Frye-Mueller censured, reinstated by legislature

Leslie Silverman
District 30 constituents once again have representation in the state Senate after Sen. Julie Frye-Mueller was reinstated.
In a unanimous decision the South Dakota State Senate’s “Select Committee on Discipline and Expulsion” voted to recommend to censure and reinstate the Frye-Mueller. The vote would limit her access to the Legislative Research Council (LRC) office and its staff for the remainder of the legislative session.
The committee proceedings, which took place in the evening of Jan. 31, began by moving into executive session to hear testimony from the LRC staffer.
After coming out of executive session Sen. Sydney Davis (R-Burbank) read the LRC staff employee statement regarding the Jan 24 incident.
Former House Speaker Steve Haugaard, representing Frye-Mueller, then addressed the committee wondering “how can  you  proceed as you have without the opportunity for counsel to explore the background of this?” and “without the opportunity to call witnesses.
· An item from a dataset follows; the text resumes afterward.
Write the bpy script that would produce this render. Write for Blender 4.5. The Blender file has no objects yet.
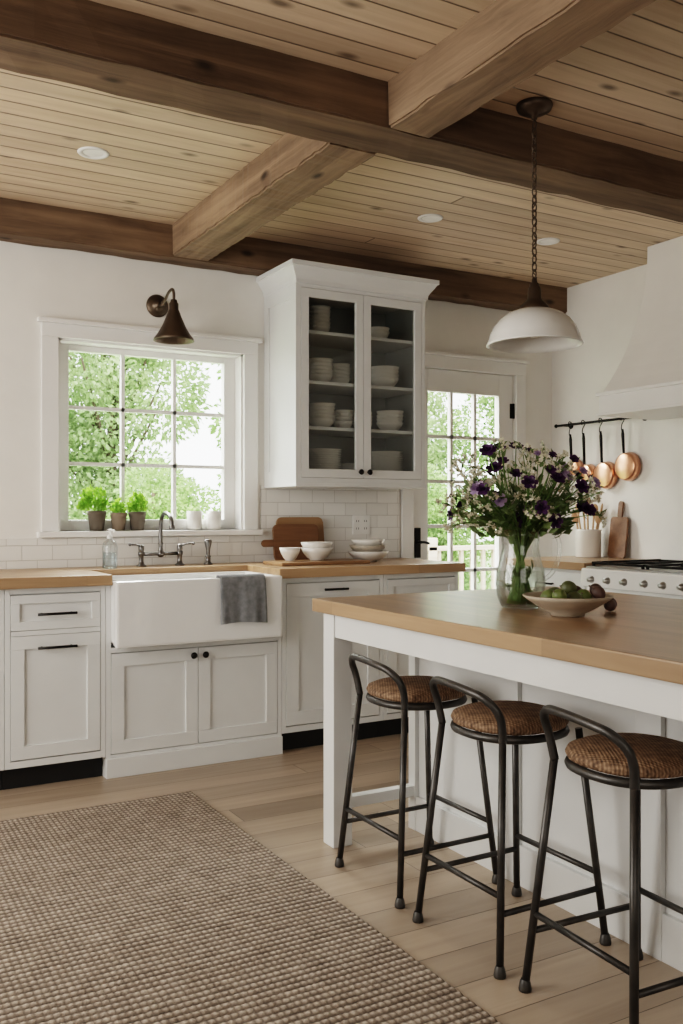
import bpy, bmesh, math, random
from mathutils import Vector, Matrix
random.seed(7)
R=random.random
def U(a,b): return a+(b-a)*random.random()
scene=bpy.context.scene
COL=scene.collection
ORG={}
# ------------------------------------------------------------------ mesh builder
class B:
    def __init__(s): s.bm=bmesh.new()
    def box(s,x0,x1,y0,y1,z0,z1,bev=0.0,M=None):
        r=bmesh.ops.create_cube(s.bm,size=1.0)
        vs=r['verts']
        for v in vs:
            v.co=Vector(((x0+x1)/2+v.co.x*(x1-x0),(y0+y1)/2+v.co.y*(y1-y0),(z0+z1)/2+v.co.z*(z1-z0)))
        if M is not None:
            for v in vs: v.co=M@v.co
        if bev>0:
            es=list({e for v in vs for e in v.link_edges})
            bmesh.ops.bevel(s.bm,geom=es,offset=bev,segments=2,affect='EDGES',profile=0.6,clamp_overlap=True)
        return s
    def lathe(s,prof,c=(0,0,0),n=32,M=None,sup=None,smooth=True):
        c=Vector(c); rings=[]
        for r,z in prof:
            if r<1e-6:
                p=Vector((0,0,z)); p=(M@p if M is not None else p)+c
                rings.append([s.bm.verts.new(p)])
            else:
                L=[]
                for i in range(n):
                    a=2*math.pi*i/n
                    k=1.0
                    if sup: k=(abs(math.cos(a))**sup+abs(math.sin(a))**sup)**(-1/sup)
                    p=Vector((r*k*math.cos(a),r*k*math.sin(a),z)); p=(M@p if M is not None else p)+c
                    L.append(s.bm.verts.new(p))
                rings.append(L)
        for A,Bq in zip(rings,rings[1:]):
            if len(A)==1 and len(Bq)==1: continue
            for i in range(n):
                j=(i+1)%n
                if len(A)==1: f=s.bm.faces.new((A[0],Bq[i],Bq[j]))
                elif len(Bq)==1: f=s.bm.faces.new((A[i],A[j],Bq[0]))
                else: f=s.bm.faces.new((A[i],A[j],Bq[j],Bq[i]))
                f.smooth=smooth
        return s
    def tube(s,pts,r,n=8,closed=False):
        pts=[Vector(p) for p in pts]; m=len(pts)
        rr=r if isinstance(r,(list,tuple)) else [r]*m
        T=[]
        for i in range(m):
            if closed: t=pts[(i+1)%m]-pts[i-1]
            else: t=pts[min(i+1,m-1)]-pts[max(i-1,0)]
            if t.length<1e-9: t=Vector((0,0,1))
            T.append(t.normalized())
        up=Vector((0,0,1)) if abs(T[0].z)<0.9 else Vector((1,0,0))
        nrm=T[0].cross(up).normalized(); rings=[]
        for i in range(m):
            nrm=(nrm-T[i]*nrm.dot(T[i]))
            if nrm.length<1e-6: nrm=T[i].orthogonal()
            nrm.normalize(); b=T[i].cross(nrm)
            rings.append([s.bm.verts.new(pts[i]+(nrm*math.cos(2*math.pi*k/n)+b*math.sin(2*math.pi*k/n))*rr[i]) for k in range(n)])
        q=m if closed else m-1
        for i in range(q):
            A=rings[i];C=rings[(i+1)%m]
            for k in range(n):
                f=s.bm.faces.new((A[k],A[(k+1)%n],C[(k+1)%n],C[k])); f.smooth=True
        if not closed:
            s.bm.faces.new(rings[0][::-1]); s.bm.faces.new(rings[-1])
        return s
    def poly(s,pts,ext,bev=0.0):
        ext=Vector(ext)
        a=[s.bm.verts.new(Vector(p)) for p in pts]; b=[s.bm.verts.new(Vector(p)+ext) for p in pts]
        fs=[s.bm.faces.new(a[::-1]),s.bm.faces.new(b)]
        n=len(pts)
        for i in range(n): fs.append(s.bm.faces.new((a[i],a[(i+1)%n],b[(i+1)%n],b[i])))
        if bev>0:
            es=list(set(fs[0].edges)|set(fs[1].edges))
            bmesh.ops.bevel(s.bm,geom=es,offset=bev,segments=2,affect='EDGES',clamp_overlap=True)
        return s
    def sphere(s,c,r,sc=(1,1,1),n=16,M=None):
        k=bmesh.ops.create_uvsphere(s.bm,u_segments=n,v_segments=max(6,n//2),radius=r)
        for v in k['verts']:
            p=Vector((v.co.x*sc[0],v.co.y*sc[1],v.co.z*sc[2]))
            if M is not None: p=M@p
            v.co=p+Vector(c)
            for f in v.link_faces: f.smooth=True
        return s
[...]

There’s been a shield around this process,” Haugaard said.
The committee did hear from Frye-Mueller herself who contradicted the staffer’s statement, giving a personal account of the situation.
‘“I asked if she goes home at lunch time to see her little guy, then just out of the blue she said ‘well I can’t nurse him,’” she said.
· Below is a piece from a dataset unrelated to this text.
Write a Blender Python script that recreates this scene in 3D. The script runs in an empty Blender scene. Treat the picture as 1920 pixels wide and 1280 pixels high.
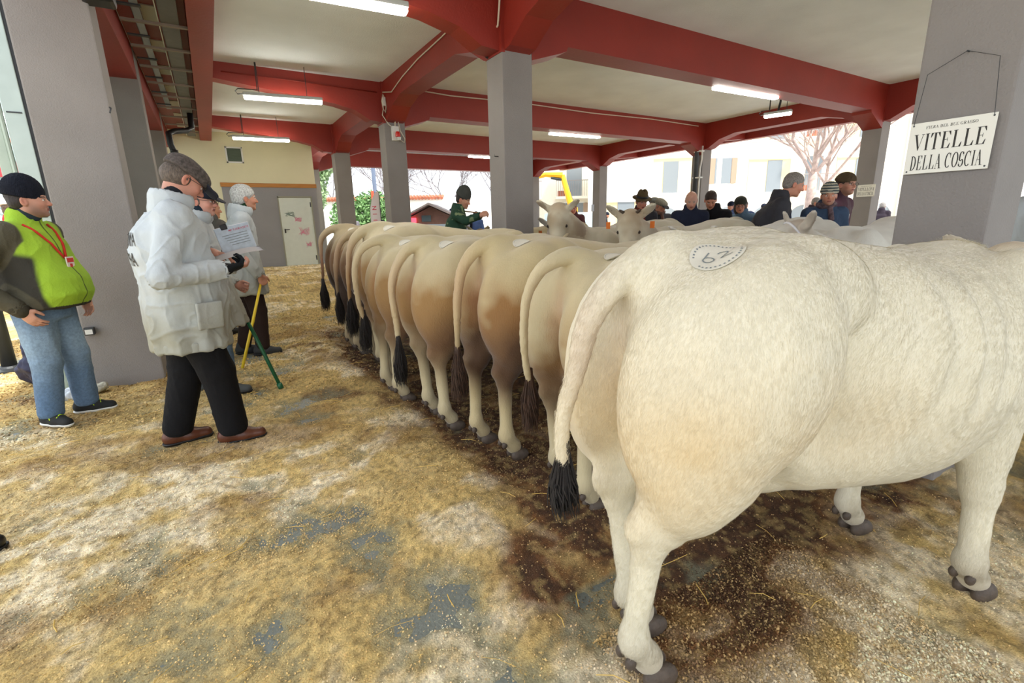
import bpy, bmesh, math, random
import numpy as np
from mathutils import Vector, Matrix, Euler

random.seed(7)
RNG = np.random.RandomState(11)
SC = bpy.context.scene
COL = SC.collection

# ---------------------------------------------------------------- camera
CAM_H = 1.38
_f = 900.0
def _vr(x, y):
    v = np.array([x - 960.0, 640.0 - y, -_f]); return v / np.linalg.norm(v)
_M = np.array([_vr(2500, 388), _vr(386, 421), -_vr(1070, 4300)]).T
_U, _S, _W = np.linalg.svd(_M)
RC = _U @ _W                      # columns: world axes seen in camera coordinates
cam_data = bpy.data.cameras.new('camera')
cam_data.sensor_fit = 'HORIZONTAL'
cam_data.sensor_width = 36.0
cam_data.lens = 36.0 * _f / 1920.0
cam_data.clip_start = 0.05
cam_data.clip_end = 400
cam = bpy.data.objects.new('camera', cam_data)
COL.objects.link(cam)
_mw = Matrix(RC.T.tolist()).to_4x4()
_mw.translation = Vector((0, 0, CAM_H))
cam.matrix_world = _mw
SC.camera = cam

# ---------------------------------------------------------------- world and light
SC.view_settings.view_transform = 'Standard'
SC.view_settings.look = 'None'
SC.view_settings.gamma = 1.0
SC.view_settings.use_curve_mapping = False
SC.view_settings.exposure = 0.33
world = bpy.data.worlds.new('world')
SC.world = world
world.use_nodes = True
_wn = world.node_tree
_bg = _wn.nodes['Background']
_bg.inputs[0].default_value = (0.88, 0.94, 1.0, 1)
_bg.inputs[1].default_value = 1.8
_sun = bpy.data.lights.new('sun', 'SUN')
_sun.energy = 5.5
_sun.angle = math.radians(6)
_sun.color = (1.0, 0.95, 0.86)
sun = bpy.data.objects.new('sun', _sun)
sun.rotation_euler = Euler((math.radians(34), 0, math.radians(14)))
COL.objects.link(sun)
# ---------------------------------------------------------------- helpers
def tag(o, label=None, cat=None, group=None, kind=None):
    if label: o['label'] = label
    if cat: o['category'] = cat
    if group: o['group'] = group
    if kind: o['kind'] = kind
    return o

def empty(name, loc=(0, 0, 0), rz=0.0, **kw):
    o = bpy.data.objects.new(name, None)
    o.empty_display_size = 0.1
    o.location = loc; o.rotation_euler = (0, 0, rz)
    COL.objects.link(o)
    return tag(o, **kw)

def link(name, me, mat=None, parent=None, loc=None, **kw):
    o = bpy.data.objects.new(name, me)
    if mat is not None:
        me.materials.clear()
        for m in (mat if isinstance(mat, (list, tuple)) else [mat]): me.materials.append(m)
    if parent is not None: o.parent = parent
    if loc is not None: o.location = loc
    COL.objects.link(o)
    return tag(o, **kw)

def copy_tree(o, parent=None):
    c = o.copy(); COL.objects.link(c)
    if parent is not None: c.parent = parent
    for ch in [x for x in COL.objects if x.parent == o]: copy_tree(ch, c)
    return c

def mesh_np(name, V, F, smooth=True, col=None):
    """mesh from numpy verts and quad faces, optional per-vertex colour"""
    me = bpy.data.meshes.new(name)
    n, m, k = len(V), len(F), F.shape[1]
    me.vertices.add(n); me.vertices.foreach_set('co', np.ascontiguousarray(V, np.float32).ravel())
    me.loops.add(m * k); me.loops.foreach_set('vertex_index', np.ascontiguousarray(F, np.int32).ravel())
    me.polygons.add(m); me.polygons.foreach_set('loop_start', np.arange(0, m * k, k, dtype=np.int32))
    me.update(calc_edges=True); me.validate()
    if smooth: me.polygons.foreach_set('use_smooth', np.ones(len(me.polygons), bool))
    if col is not None: set_col(me, col)
    return me

def set_col(me, col):
    a = me.color_attributes.new('Col', 'FLOAT_COLOR', 'POINT')
    c = np.ones((len(me.vertices), 4), np.float32); c[:, :3] = col
    a.data.foreach_set('color', c.ravel())

def srgb(r, g, b):
    f = lambda c: (c / 255 / 12.92) if c / 255 <= 0.04045 else ((c / 255 + 0.055) / 1.055) ** 2.4
    return (f(r), f(g), f(b))

# --- materials
MATS = {}
def mat(name, col=(0.8, 0.8, 0.8), rough=0.6, metal=0.0, var=0.0, vscale=8.0, bump=0.0, bscale=60.0,
        emit=0.0, vcol=False, stretch=(1, 1, 1), alpha=1.0, trans=0.0, spec=0.5, sheen=0.0, sss=0.0):
    if name in MATS: return MATS[name]
    m = bpy.data.materials.new(name); m.use_nodes = True
    nt = m.node_tree; N = nt.nodes; L = nt.links
    b = N['Principled BSDF']
    b.inputs['Roughness'].default_value = rough
    b.inputs['Metallic'].default_value = metal
    b.inputs['Specular IOR Level'].default_value = spec
    b.inputs['Alpha'].default_value = alpha
    b.inputs['Transmission Weight'].default_value = trans
    b.inputs['Sheen Weight'].default_value = sheen
    if sss:
        b.inputs['Subsurface Weight'].default_value = sss
        b.inputs['Subsurface Radius'].default_value = (0.02, 0.01, 0.006)
    base = None
    tc = N.new('ShaderNodeTexCoord')
    mp = N.new('ShaderNodeMapping'); mp.inputs['Scale'].default_value = stretch
    L.new(tc.outputs['Object'], mp.inputs[0])
    if vcol:
        a = N.new('ShaderNodeVertexColor'); a.layer_name = 'Col'; base = a.outputs['Color']
    if var > 0:
        n = N.new('ShaderNodeTexNoise'); n.inputs['Scale'].default_value = vscale; n.inputs['Detail'].default_value = 6
        L.new(mp.outputs[0], n.inputs['Vector'])
        r = N.new('ShaderNodeMapRange')
        r.inputs[1].default_value = 0.3; r.inputs[2].default_value = 0.7
        r.inputs[3].default_value = 1 - var; r.inputs[4].default_value = 1 + var
        L.new(n.outputs[0], r.inputs[0])
        mx = N.new('ShaderNodeMix'); mx.data_type = 'RGBA'; mx.blend_type = 'MULTIPLY'; mx.inputs[0].default_value = 1
        mx.inputs[6].default_value = (*col, 1)
        if base is not None: L.new(base, mx.inputs[6])
        L.new(r.outputs[0], mx.inputs[7])
        base = mx.outputs[2]
    if base is not None: L.new(base, b.inputs['Base Color'])
    else: b.inputs['Base Color'].default_value = (*col, 1)
    if emit > 0:
        b.inputs['Emission Color'].default_value = (*col, 1); b.inputs['Emission Strength'].default_value = emit
    if bump > 0:
        n2 = N.new('ShaderNodeTexNoise'); n2.inputs['Scale'].default_value = bscale; n2.inputs['Detail'].default_value = 5
        L.new(mp.outputs[0], n2.inputs['Vector'])
        bp = N.new('ShaderNodeBump'); bp.inputs['Strength'].default_value = 1.0; bp.inputs['Distance'].default_value = bump
        L.new(n2.outputs[0], bp.inputs['Height']); L.new(bp.outputs[0], b.inputs['Normal'])
    MATS[name] = m
    return m

# --- value noise
def _hash(i, j, k, seed):
    h = (i * 374761393 + j * 668265263 + k * 2147483647 + seed * 974634777) & 0xffffffff
    h = ((h ^ (h >> 13)) * 1274126177) & 0xffffffff
    return ((h ^ (h >> 16)) & 0xffff) / 65535.0

def vnoise(P, scale=1.0, seed=0, octv=1):
    P = np.asarray(P, np.float64)
    out = 0.0; amp = 1.0; tot = 0.0
    for o in range(octv):
        Q = P * (scale * 2 ** o) + 17.3 * o
        I = np.floor(Q).astype(np.int64); F = Q - I; F = F * F * (3 - 2 * F)
        i, j, k = I[..., 0], I[..., 1], I[..., 2]
        r = 0.0
        for a in (0, 1):
            for b in (0, 1):
                for c in (0, 1):
                    w = (F[..., 0] if a else 1 - F[..., 0]) * (F[..., 1] if b else 1 - F[..., 1]) * (F[..., 2] if c else 1 - F[..., 2])
                    r = r + w * _hash(i + a, j + b, k + c, seed + o * 31)
        out = out + amp * r; tot += amp; amp *= 0.5
    return out / tot

def sstep(a, b, x):
    t = np.clip((x - a) / (b - a), 0, 1); return t * t * (3 - 2 * t)

# --- signed-distance modelling: primitives are blended and meshed with surface nets
class SDF:
    def __init__(self): self.p = []
    def cap(self, a, b, ra, rb=None, k=0.03, sub=False):
        a = np.array(a, float); b = np.array(b, float); rb = ra if rb is None else rb
        r = max(ra, rb); lo = np.minimum(a, b) - r; hi = np.maximum(a, b) + r
        def f(X, Y, Z):
            d = b - a; L2 = max(float(d @ d), 1e-9)
            px, py, pz = X - a[0], Y - a[1], Z - a[2]
            t = np.clip((px * d[0] + py * d[1] + pz * d[2]) / L2, 0, 1)
            return np.sqrt((px - t * d[0]) ** 2 + (py - t * d[1]) ** 2 + (pz - t * d[2]) ** 2) - (ra + (rb - ra) * t)
        self.p.append((lo, hi, f, k, sub)); return self
    def chain(self, pts, rad, k=0.03):
        for i in range(len(pts) - 1): self.cap(pts[i], pts[i + 1], rad[i], rad[i + 1], k)
        return self
    def ell(self, c, r, k=0.03, rot=None, sub=False):
        c = np.array(c, float); r = np.array(r, float)
        R = np.eye(3) if rot is None else (np.array(Euler(rot).to_matrix()) if not isinstance(rot, np.ndarray) else rot)
        e = np.sqrt(((R * r) ** 2).sum(1)); lo = c - e; hi = c + e
        def f(X, Y, Z):
            px, py, pz = X - c[0], Y - c[1], Z - c[2]
            q = [R[0, i] * px + R[1, i] * py + R[2, i] * pz for i in range(3)]
            k0 = np.sqrt(sum((q[i] / r[i]) ** 2 for i in range(3)))
            k1 = np.sqrt(sum((q[i] / r[i] ** 2) ** 2 for i in range(3))) + 1e-9
            return k0 * (k0 - 1) / k1
        self.p.append((lo, hi, f, k, sub)); return self
    def box(self, c, h, rd=0.01, k=0.01, rot=None, sub=False):
        c = np.array(c, float); h = np.array(h, float)
        R = np.eye(3) if rot is None else (np.array(Euler(rot).to_matrix()) if not isinstance(rot, np.ndarray) else rot)
        e = (np.abs(R) * h).sum(1); lo = c - e; hi = c + e
        def f(X, Y, Z):
            px, py, pz = X - c[0], Y - c[1], Z - c[2]
            q = [np.abs(R[0, i] * px + R[1, i] * py + R[2, i] * pz) - (h[i] - rd) for i in range(3)]
            out = np.sqrt(sum(np.maximum(v, 0) ** 2 for v in q))
            return out + np.minimum(np.maximum(np.maximum(q[0], q[1]), q[2]), 0) - rd
        self.p.append((lo, hi, f, k, sub)); return self
    def loft(self, axis, st, k=0.04, rnd=0.02, p=2.0, sub=False):
        """stations (t, c1, c2, r1, r2) along axis 0 (c in y,z) or 2 (c in x,y)"""
        st = np.array(st, float); ts = st[:, 0]
        tt = np.linspace(ts[0], ts[-1], 200)
        S = []
        for j in range(1, 5):     # monotone-ish smoothing of the station curves
            v = np.interp(tt, ts, st[:, j]); w = 9
            vp = np.concatenate([np.full(w, v[0]), v, np.full(w, v[-1])])
            kern = np.hanning(2 * w + 1); kern /= kern.sum()
            S.append(np.convolve(vp, kern, 'valid'))
        o = (1, 2) if axis == 0 else (0, 1)
        lo = np.zeros(3); hi = np.zeros(3)
        lo[axis] = ts[0]; hi[axis] = ts[-1]
        for n, (c, r) in enumerate(((S[0], S[2]), (S[1], S[3]))):
            lo[o[n]] = (c - r).min(); hi[o[n]] = (c + r).max()
        def f(X, Y, Z):
            A = (X, Y, Z)[axis]; U = (X, Y, Z)[o[0]]; V = (X, Y, Z)[o[1]]
            c1, c2, r1, r2 = (np.interp(A, tt, s) for s in S)
            u = np.abs((U - c1) / r1); v = np.abs((V - c2) / r2)
            k0 = (u ** p + v ** p) ** (1 / p) + 1e-9
            k1 = np.sqrt((u / r1) ** 2 + (v / r2) ** 2) + 1e-6
            d = np.where(k0 > 0.3, k0 * (k0 - 1) / k1, -0.7 * np.minimum(r1, r2))
            e = np.maximum(ts[0] + rnd - A, A - (ts[-1] - rnd)) 
            d2 = d + rnd; 
            return np.sqrt(np.maximum(d2, 0) ** 2 + np.maximum(e, 0) ** 2) + np.minimum(np.maximum(d2, e), 0) - rnd
        self.p.append((lo, hi, f, k, sub)); return self
    def mesh(self, name, h=0.01, axes=None, disp=None, colf=None, pad=0.03, post=None):
        adds = [q for q in self.p if not q[4]]
        lo = np.min([q[0] for q in adds], 0) - pad; hi = np.max([q[1] for q in adds], 0) + pad
        ax = []
        for i in range(3):
            if axes and axes[i] is not None:
                a = axes[i]; a = a[(a > lo[i] - 0.02) & (a < hi[i] + 0.02)]; ax.append(a)
            else: ax.append(np.arange(lo[i], hi[i] + h, h))
        ax = [a.astype(np.float32) for a in ax]
        D = np.full([len(a) for a in ax], 0.12, np.float32)
        for (l, u, f, k, sub) in self.p:
            m = k + 0.02
            s = [slice(max(0, int(np.searchsorted(ax[i], l[i] - m)) - 1), int(np.searchsorted(ax[i], u[i] + m)) + 1) for i in range(3)]
            X = ax[0][s[0]][:, None, None]; Y = ax[1][s[1]][None, :, None]; Z = ax[2][s[2]][None, None, :]
            if min(X.size, Y.size, Z.size) == 0: continue
            d = np.broadcast_to(f(X, Y, Z), (X.size, Y.size, Z.size)).astype(np.float32)
            cur = D[s[0], s[1], s[2]]
            if sub:
                d = -d; hh = np.maximum(k - np.abs(cur - d), 0) / max(k, 1e-6)
                D[s[0], s[1], s[2]] = np.maximum(cur, d) + hh * hh * k * 0.25
            else:
                hh = np.maximum(k - np.abs(cur - d), 0) / max(k, 1e-6)
                D[s[0], s[1], s[2]] = np.minimum(cur, d) - hh * hh * k * 0.25
        if disp is not None: D = D + disp(ax).astype(np.float32)
        D[0] = D[-1] = 0.1; D[:, 0] = D[:, -1] = 0.1; D[:, :, 0] = D[:, :, -1] = 0.1
        V, F = snets(D, ax)
        V, F = biggest(V, F) if len(V) > 400000 or True else (V, F)
        if post is not None: V = post(V)
        me = mesh_np(name, V, F, True, None if colf is None else colf(V))
        return me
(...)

Frye-Muller elaborated further.
“I asked her if it would be OK to tell her what a family member told me and she said yes,” adding, “but she said yes, otherwise I wouldn’t have said it.”
Frye-Meuller was then asked to answer a series of yes or no questions regarding her testimony by Sen. Erin Tobin (R-Winner).
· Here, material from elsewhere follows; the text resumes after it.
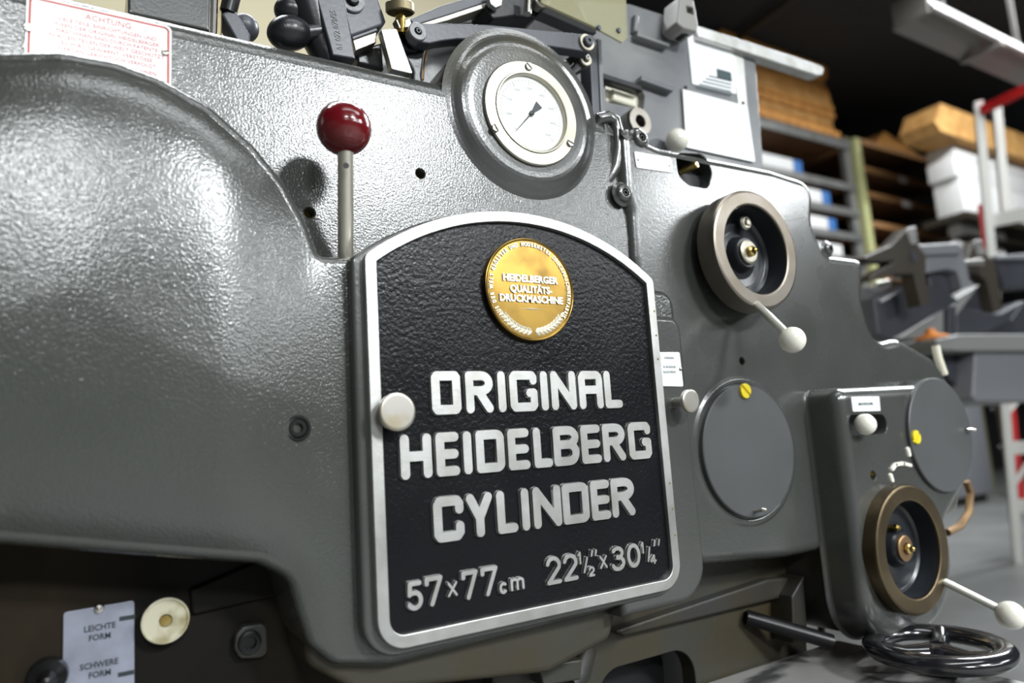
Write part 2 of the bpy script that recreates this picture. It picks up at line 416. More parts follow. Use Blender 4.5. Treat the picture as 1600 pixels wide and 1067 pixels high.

“I’m not going to talk about it,” Frye-Mueller said at one point claiming the language in the staffer’s statement was not correct, and later calling the specifics of the alleged conversation “sick.”
Frye-Mueller asserted her position repeatedly.
“I had no ill intentions of saying anything and I sure as heck didn’t say anything that was in that release,” she said.
Sen Helene Duhamel of Rapid City asked Frye-Mueller, “were you friends with this staffer?”
Frye-Mueller began to tear up as she answered “I thought we were friends.”
The nature of the relationship between Frye-Mueller and the staffer was repeatedly addressed with the former indicating she had no reason to believe the staffer was uncomfortable with the conversation. “I would have thought she was perfectly comfortable.”
Husband Mike Mueller who was present in the room during the conversation testified on behalf of his wife corroborating her story. 
“We never saw body language...that reflected she (the LRC staffer) was uncomfortable,” he said.
The select committee unanimously determined that Frye-Mueller did engage in harassment, and that “the harassment had the effect of unreasonably interfering with an individual employee’s work performance and creating an intimidating working environment in the LRC,” according to a statement released by Senate GOP leader Sen Casey Crabtree.
The full Senate concurred with the Select Committee on Discipline and Expulsion’s recommendation of censure by a vote of 33-1.
Frye-Mueller released her own statement after the Senate’s decision expressing how thankful she was to return to representing her constituents. She reiterated that the “language contained in the staff person’s statement was shocking and filthy and is not what I said or conveyed.”
She went on to question the nature of the process calling the actions of the Senate “unprecedented.”
“If lawmakers can silence me without any due process and by ignoring the law, or suspending the rules and laws we instituted, why do we make such laws? Their failure to respond to my continued requests clearly appears to be an orchestrated attempt to obstruct my ability to defend myself and is politically motivated,” she said.